* Request: Find the lines of data that contain the string "image", then list them.

* Data to process:
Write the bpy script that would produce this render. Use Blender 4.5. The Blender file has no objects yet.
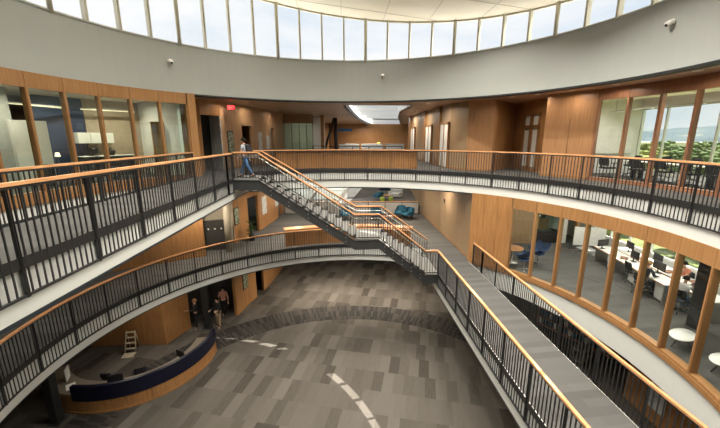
import bpy, bmesh, math, random
from math import sin, cos, pi, radians, degrees, atan2, sqrt, hypot
from mathutils import Vector, Matrix
random.seed(7)
scene = bpy.context.scene
COL = scene.collection
F1, F2, F3 = 0.0, 4.25, 8.5            # the three floor levels
CX, CY, R = 0.0, 9.1, 9.0              # centre and radius of the round atrium
CEIL = 11.97                           # soffit of the top floor
def pol(r, a):
    a = radians(a)
    return (CX + r*sin(a), CY + r*cos(a))
def lerp(a, b, t): return a + (b-a)*t

# ---------------------------------------------------------------- materials
MATS = {}
def new_mat(name):
    m = bpy.data.materials.new(name); m.use_nodes = True
    nt = m.node_tree; nt.nodes.clear()
    out = nt.nodes.new('ShaderNodeOutputMaterial')
    b = nt.nodes.new('ShaderNodeBsdfPrincipled')
    nt.links.new(b.outputs[0], out.inputs[0])
    MATS[name] = m
    return m, nt, b, out
def N(nt, t, **kw):
    n = nt.nodes.new(t)
    for k, v in kw.items():
        if k in n.inputs: n.inputs[k].default_value = v
        else: setattr(n, k, v)
    return n
def coord(nt, scale=(1,1,1), rot=(0,0,0)):
    tc = N(nt, 'ShaderNodeTexCoord'); mp = N(nt, 'ShaderNodeMapping')
    mp.inputs['Scale'].default_value = scale; mp.inputs['Rotation'].default_value = rot
    nt.links.new(tc.outputs['Object'], mp.inputs['Vector'])
    return mp.outputs[0]
def ramp(nt, fac, stops):
    r = N(nt, 'ShaderNodeValToRGB')
    e = r.color_ramp.elements
    e[0].position, e[0].color = stops[0][0], (*stops[0][1], 1)
    e[1].position, e[1].color = stops[-1][0], (*stops[-1][1], 1)
    for p, c in stops[1:-1]:
        x = e.new(p); x.color = (*c, 1)
    nt.links.new(fac, r.inputs[0])
    return r.outputs[0]
def plain(name, col, rough=.5, metal=0, noise=.06, nscale=6, spec=.5):
    m, nt, b, o = new_mat(name)
    nz = N(nt, 'ShaderNodeTexNoise', Scale=nscale, Detail=4.0)
    nt.links.new(coord(nt), nz.inputs['Vector'])
    lo = tuple(c*(1-noise) for c in col); hi = tuple(min(1, c*(1+noise)) for c in col)
    nt.links.new(ramp(nt, nz.outputs[0], [(.3, lo), (.7, hi)]), b.inputs['Base Color'])
    b.inputs['Roughness'].default_value = rough; b.inputs['Metallic'].default_value = metal
    b.inputs['Specular IOR Level'].default_value = spec
    return m
def wood(name, lo, hi, scale=(9,9,.35), rough=.38, nscale=3):
    m, nt, b, o = new_mat(name)
    v = coord(nt, scale)
    nz = N(nt, 'ShaderNodeTexNoise', Scale=nscale, Detail=6.0, Roughness=.6)
    nt.links.new(v, nz.inputs['Vector'])
    n2 = N(nt, 'ShaderNodeTexNoise', Scale=.55, Detail=2.0)
    nt.links.new(coord(nt), n2.inputs['Vector'])
    ad = N(nt, 'ShaderNodeMath', operation='MULTIPLY_ADD'); ad.inputs[1].default_value = .45; 
    nt.links.new(n2.outputs[0], ad.inputs[0]); nt.links.new(nz.outputs[0], ad.inputs[2])
    nt.links.new(ramp(nt, ad.outputs[0], [(.5, lo), (.92, hi)]), b.inputs['Base Color'])
    b.inputs['Roughness'].default_value = rough
    b.inputs['Specular IOR Level'].default_value = .35
    return m
def glass(name, tint=(.93,.96,.95), gloss=.10, rough=0.0):
    m, nt, b, o = new_mat(name)
    nt.nodes.remove(b)
    tr = N(nt, 'ShaderNodeBsdfTransparent', Color=(*tint, 1))
    gl = N(nt, 'ShaderNodeBsdfGlossy', Roughness=rough, Color=(.9,.95,.95,1))
    fr = N(nt, 'ShaderNodeLayerWeight', Blend=.5)
    pw = N(nt, 'ShaderNodeMath', operation='POWER'); pw.inputs[1].default_value = 3.5
    mu = N(nt, 'ShaderNodeMath', operation='MULTIPLY_ADD'); mu.inputs[1].default_value = gloss*7; mu.inputs[2].default_value = gloss*.6
    mx = N(nt, 'ShaderNodeMixShader')
    nt.links.new(fr.outputs['Facing'], pw.inputs[0]); nt.links.new(pw.outputs[0], mu.inputs[0]); nt.links.new(mu.outputs[0], mx.inputs[0])
    nt.links.new(tr.outputs[0], mx.inputs[1]); nt.links.new(gl.outputs[0], mx.inputs[2])
    nt.links.new(mx.outputs[0], o.inputs[0])
    return m
def emit(name, col, s):
    m, nt, b, o = new_mat(name)
    b.inputs['Base Color'].default_value = (*col, 1)
    b.inputs['Emission Color'].default_value = (*col, 1)
    b.inputs['Emission Strength'].default_value = s
    return m
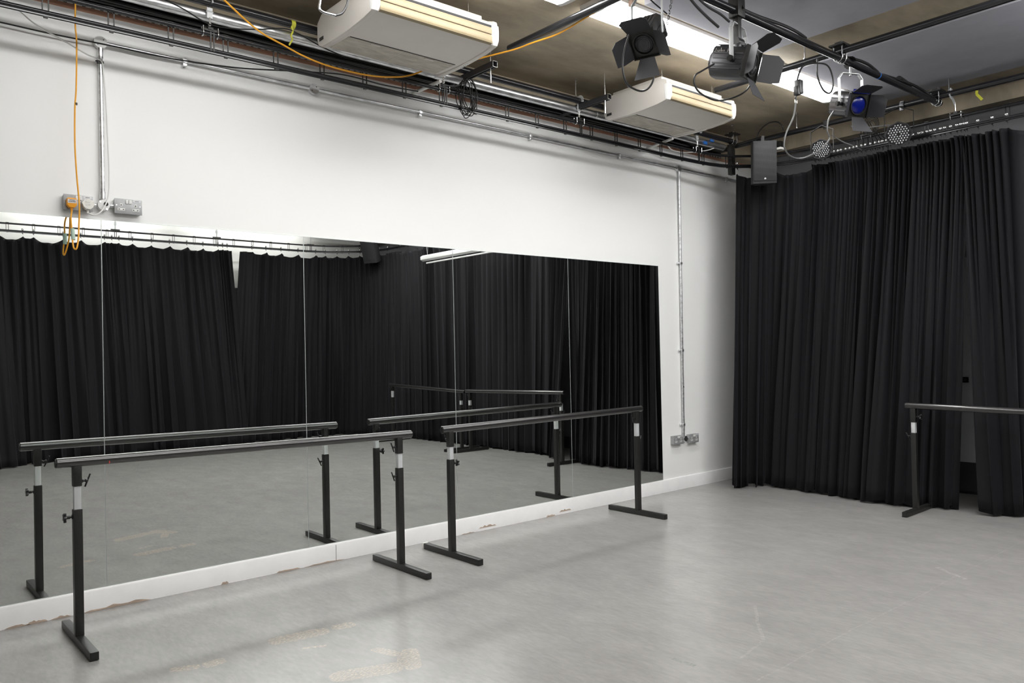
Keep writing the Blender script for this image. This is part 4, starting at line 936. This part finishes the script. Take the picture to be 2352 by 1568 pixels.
build('collar', MB().box(wc+Vector((0, 0, -.018)), (.075, .075, .022)), tape_w, wo, bevel=.004, world=True)
# thick black drop of cable at the corner
tag(build('corner_trunking', MB().box((6.80, -.30, 3.24), (.06, .05, .30)), black_pc, bevel=.004), 'black vertical trunking in the corner left of the speaker', 'trunking')

# ------------------------------------------------------------------ roll-down screen casing, seen only in the mirror
ps = atm(970, 594, x=6.5); sy0 = ps.y
scn = empty('projection_screen', (6.5, sy0+.8, ps.z)); tag(scn, 'white screen casing hung on wires, reflected at the top of the fourth mirror', 'screen')
hexs = [(6.5+.05*math.cos(a), ps.z+.045*math.sin(a)) for a in [math.pi/6+math.pi*i/3 for i in range(6)]]
build('casing', MB().prism(hexs, sy0, -3.05, 'y'), white_lamp, scn, bevel=.003, world=True)
build('weight_bar', MB().cyl((6.5, sy0+.10, ps.z-.075), (6.5, -3.1, ps.z-.075), .012, 12), white_lamp, scn, world=True)
for yy in (sy0+.12, -3.2): build('hanging_wire', MB().cyl((6.5, yy, ps.z+.04), (6.5, yy-.10, ZC), .003, 6).cyl((6.5, yy, ps.z+.04), (6.5, yy+.12, ZC), .003, 6), galv, scn, world=True)

hl = [at(a, b, y=-1.16) for a, b in ((735, -60), (735, 0), (733, 18), (742, 28), (770, 36), (786, 30), (797, 10), (802, -20), (806, -60))]
ho = empty('lantern_yoke', hl[4]); tag(ho, 'bright steel yoke loop dipping in at the top edge before the larger unit', 'yoke')
build('steel_loop', MB().tube(smooth_pts(hl[:5], 5), .0065, 8), steel, ho, world=True); build('rubber_cable', MB().tube(smooth_pts(hl[4:], 5), .006, 8), black_rb, ho, world=True)
tp_ = hl[0]; build('top_bar', MB().bar((tp_.x, tp_.y, tp_.z), (tp_.x, tp_.y, ZC), .03, .006, up=(1, 0, 0)), steel, ho, world=True)
for (px, py), lb in (((1137, 147), 'black strut channel end with its rod, right of the larger unit'), ((1400, 222), 'black strut channel end with its rod, left of the smaller unit')):
    p = at(px, py, y=-.62); so_ = empty('strut_channel', p); tag(so_, lb, 'strut', 'strut channels under the slab')
    mb = MB()
    for a, b in (((-.019, 0), (.003, .038)), ((.019, 0), (.003, .038)), ((0, .019), (.041, .003)), ((-.013, -.019), (.012, .003)), ((.013, -.019), (.012, .003))): mb.box((p.x+a[0], -.34, p.z+a[1]), (b[0], .56, b[1]))
    build('channel', mb, door_al, so_, world=True)
    build('rim', MB().bar((p.x-.02, p.y-.001, p.z+.02), (p.x+.02, p.y-.001, p.z+.02), .003, .003).bar((p.x-.02, p.y-.001, p.z-.02), (p.x+.02, p.y-.001, p.z-.02), .003, .003).bar((p.x-.02, p.y-.001, p.z-.02), (p.x-.02, p.y-.001, p.z+.02), .003, .003).bar((p.x+.02, p.y-.001, p.z-.02), (p.x+.02, p.y-.001, p.z+.02), .003, .003), steel, so_, world=True)
    build('rod', MB().cyl((p.x, p.y+.05, p.z-.12), (p.x, p.y+.05, ZC), .005, 8), steel, so_, world=True)
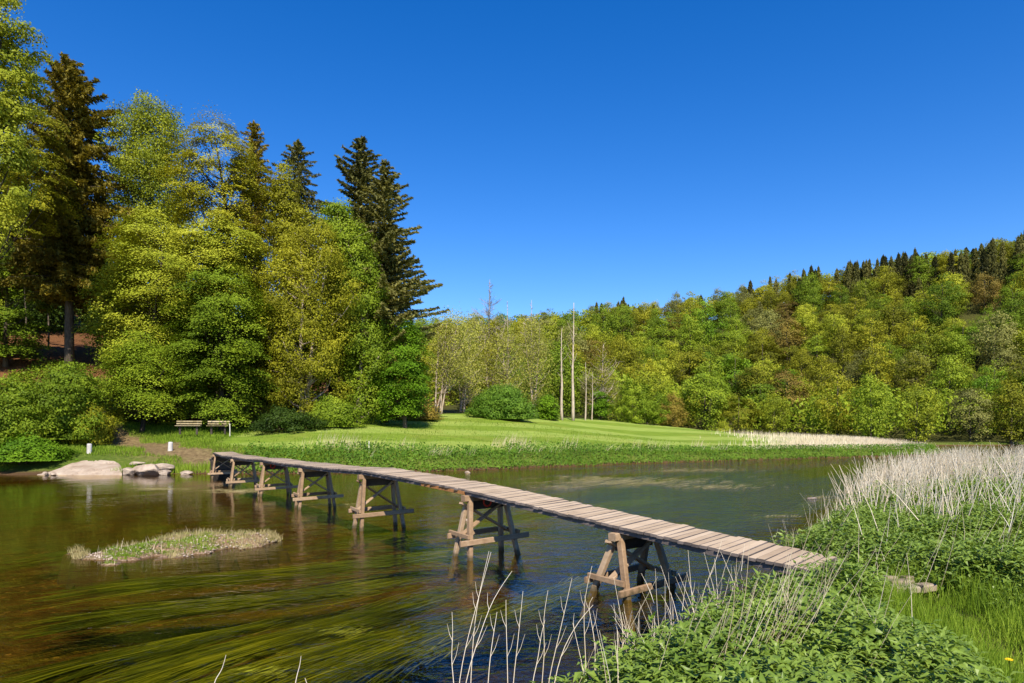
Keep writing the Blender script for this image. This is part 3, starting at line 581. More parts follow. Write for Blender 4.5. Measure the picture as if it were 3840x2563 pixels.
ridge = lambda sx: np.interp(sx, [429, 484, 545, 571, 584, 628, 658, 673, 715, 750, 785, 828, 872, 915, 959, 1024, 1100], [313, 312, 308, 305, 301, 296.5, 300, 294, 290, 279, 270, 263, 257, 249, 244, 231, 218])
cand = []
Yr = 132.
pts = []
# Poisson-like scatter in plan
tries = rg.uniform([-120, 118], [235, 300], (26000, 2))
zt, dnt, dft = ground(tries[:, 0], tries[:, 1])
wd = sdpoly(tries, WOOD)
cell = {}
for (x, y), z, df, wdd in zip(tries, zt, dft, wd):
    if df < (.6 if x > 62 else 2.0) or wdd < (-1.5 if x > 66 else 3): continue
    sx, sy = pix(x, y, z+8)
    if sx < 415 or sx > 1060: continue
    if y > 262 and x < 60 and sy > 420: continue
    rmin = 6.9 if y < 190 else 7.8
    c = (int(x//8), int(y//8)); ok = True
    for i in (-1, 0, 1):
        for j in (-1, 0, 1):
            for q in cell.get((c[0]+i, c[1]+j), ()):
                if (q[0]-x)**2+(q[1]-y)**2 < rmin*rmin: ok = False; break
            if not ok: break
        if not ok: break
    if not ok: continue
    cell.setdefault(c, []).append((x, y)); pts.append((x, y, float(z), sx))
# visibility: keep trees whose top clears the skyline of the nearer ones by a little
pts.sort(key=lambda p: p[1])
hor = np.full(1400, 480.); keep = []; back = []
for x, y, z, sx in pts:
    h = 11.5; top = pix(x, y, z+h)[1]; w = 4.0/y*F; a, b = int(max(0, sx-w)), int(min(1399, sx+w))
    vis = np.median(hor[a:b+1])-top
    if vis > 2.2: keep.append((x, y, z, sx, top, vis))
    hor[a:b+1] = np.minimum(hor[a:b+1], top+2)
print('hill candidates', len(pts), 'visible', len(keep))
keep.sort(key=lambda p: -p[5]*1/p[1])
main, rest = keep[:250], keep[250:]

def hill_kind(x, y, z, sx, top):
    d = top-ridge(sx); u = rg.uniform()
    if d < 26 and sx > 700: return 'conifer' if u < .3 else 'olive' if u < .8 else 'green'
    if u < .30: return 'olive'
    if u < .60: return 'green'
    if u < .80: return 'yellowgreen'
    if u < .85: return 'rust'
    if u < .93: return 'vivid'
    return 'pale'
CN = {'olive': 'olive green', 'green': 'mid green', 'yellowgreen': 'bright yellow green', 'rust': 'brown tinted', 'vivid': 'deep green', 'pale': 'pale grey green', 'conifer': 'dark pointed'}
def row(y, top, sx):
    lo = pix(0, 1, 0)
    f = (top-ridge(sx))/(432-ridge(sx))
    return ['skyline', 'upper slope', 'middle slope', 'lower slope', 'hill foot'][0 if f < .1 else 1 if f < .32 else 2 if f < .56 else 3 if f < .8 else 4]
def sector(sx):
    for lim, n in ((560, 'behind the thin pale wood'), (620, 'behind the dead trunks'), (700, 'over the meadow crest'), (780, 'over the meadow end'), (860, 'over the white reed band'), (940, 'over the reed tip'), (1200, 'over the far bend')):
        if sx < lim: return n
hill = []
for x, y, z, sx, top, vis in main:
    kd = hill_kind(x, y, z, sx, top); lim = (H-(ridge(sx)+rg.uniform(1, 7)-HY)*y/F-z)/(9.5 if kd == 'conifer' else 11.8); hill.append([sx, x, y, z, kd, row(y, top, sx), sector(sx), lim])
sx = 576.
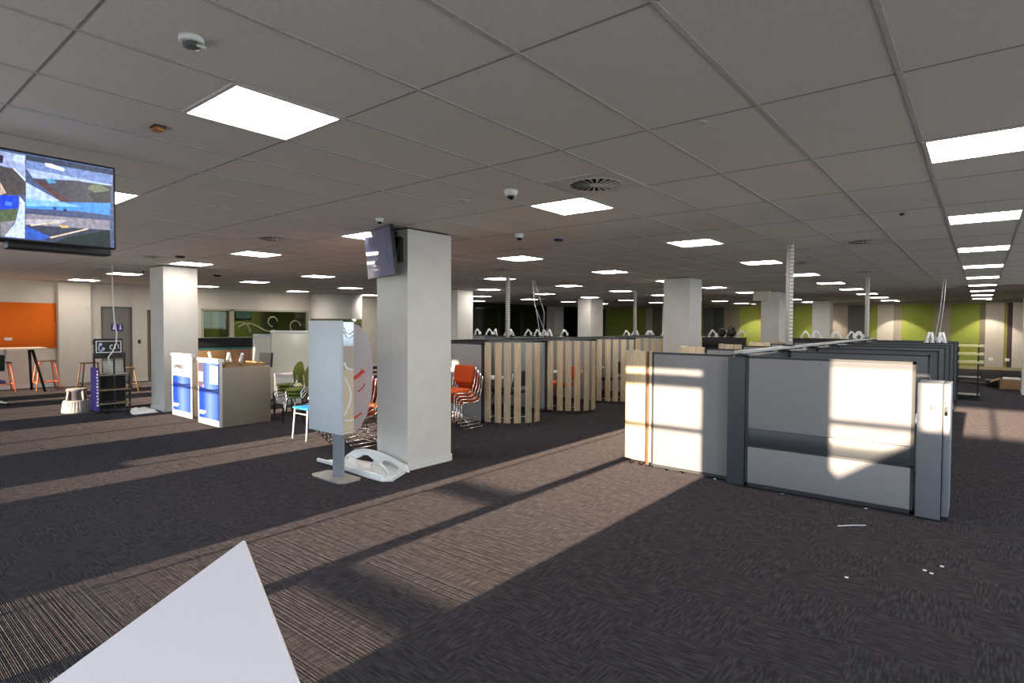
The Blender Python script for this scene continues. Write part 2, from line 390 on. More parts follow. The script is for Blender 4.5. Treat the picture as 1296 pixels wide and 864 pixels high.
# columns
def column(n, x0, x1, y0, y1, skirt=True, recess=True):
    b = MB(); b.box(x0, x1, y0, y1, 0, CE-.02); c = struct('column_%d' % n, b, col_m)
    if skirt:
        b = MB(); e = .012
        for q in ((x0-e, x1+e, y0-e, y0), (x0-e, x1+e, y1, y1+e), (x0-e, x0, y0, y1), (x1, x1+e, y0, y1)): b.box(*q, 0, .085)
        build('skirting', b, skirt_m, c)
    b = MB(); b.box(x0+.03, x1-.03, y0+.03, y1-.03, CE-.02, CE-.001); build('shadow_gap', b, black_m, c)
    return c
column(1, -5.68, -5.12, 4.38, 5.08)
column(2, -12.78, -12.12, 4.33, 4.95)
column(3, -5.78, -5.15, 12.70, 13.42)
column(4, -13.2, -12.62, 12.80, 13.50)
column(5, -12.95, -12.35, 20.2, 21.2)
column(6, -5.50, -4.95, 19.4, 20.6)
column(7, -5.62, -4.95, 27.2, 27.9)
column(8, -19.15, -18.6, 26.6, 27.5)
column(9, .84, 1.6, 19.4, 20.1)
column(10, -12.9, -12.3, 28.2, 28.9)
b = MB(); b.box(-5.66, -5.2, 19.1, 19.4, 2.52, CE-.006); struct('trim_5', b, wall_m)

# ================================================================== CEILING FITTINGS
ROWN = {1: 'row over the right-hand aisle', 0: 'row above the grey workstation block', -1: 'row beside the tilted wall screen', -2: 'row above the wooden slat pods',
        -3: 'row behind the slat pods', -4: 'row before the back offices', -5: 'row nearest the orange pinboard'}
def ceiling_light(x, y, label, group):
    t = thing('ceiling_light', label, 'ceiling light', (x, y, CE), 0, group, local=True)
    b = MB(); e = .30
    for q in ((-e, e, -e, -e+.022), (-e, e, e-.022, e), (-e, -e+.022, -e, e), (e-.022, e, -e, e)): b.box(*q, -.009, .004)
    part('frame', b, tee_white, t)
    b = MB(); b.box(-.279, .279, -.279, .279, -.006, .004); part('diffuser', b, light_m, t)
    return t
tee_white = mat('light_frame', (200, 196, 192), .5)
L0 = None
SKIPL = {(-3, 0), (-4, 0), (-5, 0), (-3, 9), (-4, 9), (-5, 8), (-5, 9), (-5, 5), (-5, 7), (-2, 0)}
for i in range(1, -6, -1):
    n = 0
    for j in range(0, 10):
        if (i, j) in SKIPL: continue
        x, y = X0-1.5+3*i, Y0-.3+3*j
        if (i, j) == (-3, 1): x = -11.45
        lab = 'square light panel, %s from the window end in the %s' % (ORD[n], ROWN[i]); n += 1
        grp = 'square ceiling light panels'
        if L0 is None: L0 = ceiling_light(x, y, lab, grp)
        else: dup(L0, (x, y, CE), 0, lab)

def diffuser(x, y, label):
    t = thing('ceiling_vent', label, 'air vent', (x, y, CE), 0, 'square swirl air vents', local=True)
    b = MB(); b.box(-.295, .295, -.295, .295, -.006, .004); part('plate', b, vent_m, t)
    b = MB(); b.lathe([(.2, -.0065), (.2, -.009)], (0, 0, 0), 32); part('dark_throat', b, ventd_m, t)
    b = MB()
    for k in range(20):
        a = k*math.pi/10; T = Matrix.Rotation(a, 4, 'Z') @ Matrix.Translation((.12, 0, -.0115)) @ Matrix.Rotation(-.22, 4, 'X')
        b.prism([(-.07, -.003), (.078, -.012), (.078, .012), (-.07, .003)], 'z', -.0008, .0008, T)
    b.lathe([(.05, -.0088), (.048, -.014), (.03, -.016)], (0, 0, 0), 20)
    b.lathe([(.2, -.006), (.208, -.006), (.208, -.0105), (.2, -.0105), (.2, -.006)], (0, 0, 0), 32, caps=False)
    part('blades', b, vent_m, t); return t
v0 = diffuser(-2.39, 3.97, 'square swirl air vent beside the light panel nearest the white column')
for x, y, l in ((-1.2, 8.77, 'square swirl air vent above the near grey workstation partitions'), (-.79, 20.4, 'square swirl air vent far down beside the right-hand light row'),
                (-7.19, 3.9, 'square swirl air vent left of the tilted wall screen'), (-14.0, 3.9, 'square swirl air vent nearest the orange pinboard'), (-10.75, 3.75, 'square swirl air vent in front of the left white column'),
                (-2.39, 10.97, 'square swirl air vent beside the perforated power pole'), (-7.5, 8.9, 'square swirl air vent above the first slat pod'), (-9.6, 10.4, 'square swirl air vent behind the first slat pod'),
                (-1.8, 13.57, 'square swirl air vent beside the second power pole'), (-14.0, 19.4, 'square swirl air vent before the dark glass'), (-6.4, 17.8, 'square swirl air vent behind the middle white column')):
    dup(v0, (x, y, CE), 0, l)

def dome_cam(x, y, label):
    t = thing('dome_camera', label, 'security camera', (x, y, CE), 0, 'small dome cameras', local=True)
    b = MB(); b.lathe([(.055, .002), (.058, -.012), (.05, -.04), (.034, -.05)], (0, 0, 0), 24); part('housing', b, white_m, t)
    b = MB(); b.lathe([(.033, -.048), (.032, -.06), (.022, -.074), (.006, -.08)], (0, 0, 0), 20); part('lens_dome', b, mat('smoked_dome', (16, 16, 20), .08), t); return t
c0 = dome_cam(-3.05, 3.72, 'white dome camera beside the light panel right of the column')
dup(c0, (-4.42, 5.56, CE), 0, 'white dome camera second from the window behind the nearest one')
c3 = dup(c0, (-4.95, 3.85, CE), 0, 'white dome camera just in front of the tilted wall screen')
c3.scale = (.75, .75, .75)
t = thing('smoke_detector', 'white smoke detector near the largest light panel', 'smoke detector', (-2.43, .98, CE))
b = MB(); b.lathe([(.046, .002), (.046, -.016), (.038, -.02)], (-2.43, .98, CE), 24); part('base', b, white_m, t)
b = MB(); b.lathe([(.026, -.019), (.033, -.026), (.03, -.038), (.010, -.042)], (-2.43, .98, CE), 20); part('sensor_head', b, mat('grey_sensor', (90, 90, 92), .4), t)
b = MB(); b.rbox(-2.405, -2.39, .985, 1.02, CE-.038, CE-.031, .003); part('indicator', b, white_m, t)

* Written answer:
Keep writing the Blender script for this image. This is part 4, starting at line 936. This part finishes the script. Take the picture to be 2352 by 1568 pixels.
Keep writing the Blender script for this image. This is part 3, starting at line 581. More parts follow. Write for Blender 4.5. Measure the picture as if it were 3840x2563 pixels.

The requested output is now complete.